Não permaneçamos indiferentes ante esses genocídios, despertemos em nós a solidariedade e unamos nossas vozes e nossas ações às desses inocentes que seguem morrendo no lugar de Cristo.

Uns morrem de uma vez, ao passo que outros morrem lentamente, por penúria de tudo.

***

Não vale a pena condenar ao Herodes de há 2024 anos.

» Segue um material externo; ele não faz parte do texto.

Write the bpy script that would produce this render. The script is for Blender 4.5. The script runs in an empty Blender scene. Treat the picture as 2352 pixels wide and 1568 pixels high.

O poema de Miguel Torga “HISTÓRIA ANTIGA” deve ser lido, tendo em atenção os muitos Herodes dos dias de hoje que tornam as crianças vítimas do poder repressivo, da ambição económica, do domínio geoestratégico, da violência, do hedonismo (na família, na Igreja, na escola, no desporto, no grupo informal).

HISTÓRIA ANTIGA

Era uma vez, lá na Judeia, um rei.
Feio bicho, de resto:
Uma cara de burro sem cabresto
E duas grandes tranças.
A gente olhava, reparava e via
Que naquela figura não havia
Olhos de quem gosta de crianças.

E, na verdade, assim acontecia.
Porque um dia,
O malvado,
Só por ter o poder de quem é rei
Por não ter coração,
Sem mais nem menos,
Mandou matar quantos eram pequenos
Nas cidades e aldeias da Nação.

Mas,
Por acaso ou milagre aconteceu
Que, num burrinho pela areia fora,
Fugiu
Daquelas mãos de sangue um pequenito
Que o vivo sol da vida acarinhou;
E bastou
Esse palmo de sonho
Para encher o mundo de alegria;
Para crescer, ser Deus;
E meter no inferno o tal das tranças,
Só porque ele não gostava de crianças.